New Delhi/Washington: The US government and the Taliban, by the end of this month, are to sign their peace treaty which includes a plan for a week-long ceasefire and withdrawal of all American troops from Afghanistan over a period of 18 months.
Top sources involved in the negotiations between the US and the Taliban in Qatar, told IANS that the two sides have agreed to sign the peace deal on February 29, just four days after President Donald Trump concludes his trip to India.
The deal, which the Trump administration has been negotiating for long, includes talks between the Taliban and the Afghan government under President Ashraf Ghani which are to begin on March 10.

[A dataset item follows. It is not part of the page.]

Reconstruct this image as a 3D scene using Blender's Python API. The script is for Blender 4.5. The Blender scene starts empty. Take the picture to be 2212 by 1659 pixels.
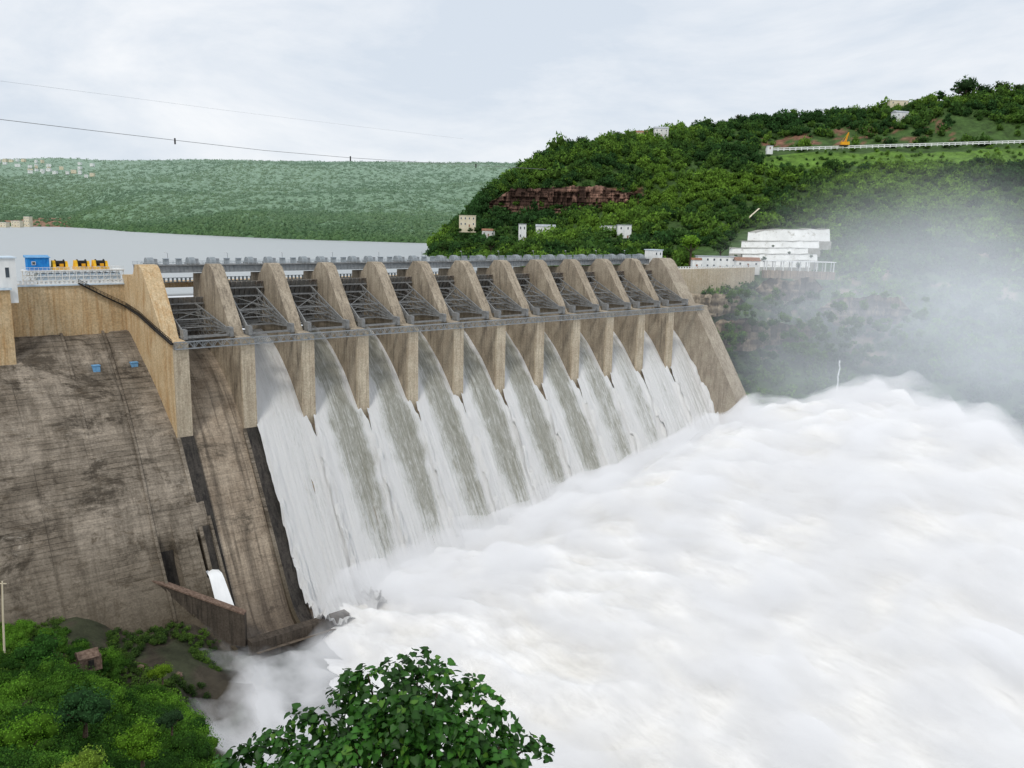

The Afghan government had stayed away from the US-Taliban negotiations, due to strong reservations about the militant group’s religious extremism and violence.
The sources said that the US, as per the treaty, has also agreed to release 5,000 Taliban prisoners between February 29 and March 10.
“That is a huge concession,” sources based in Kabul said.
The Taliban on the other hand has consented to a week-long ceasefire when neither they nor the US troops will conduct any operations.
“Both sides have succeeded in defining what reduction of violence would entail,” a source in Qatar said.
The negotiations for the peace deal, after they were resumed after four months in January this year, had been stuck over the disagreement on the definition of “reduction in violence”.
The Trump administration has committed itself to withdraw all its forces from the war-torn country over a period of 18 months.
The US and NATO forces launched a war against terror in Afghanistan 18 years ago after the global Islamist terror group Al Qaeda sheltered and supported by Taliban attacked the US on September 11, 2001.
America has around 11,000 troops in Afghanistan and has been gradually withdrawing forces.
President Trump, who is running for re-election later this year, during his last election campaign promised that he will end America’s wars and bring back US troops home.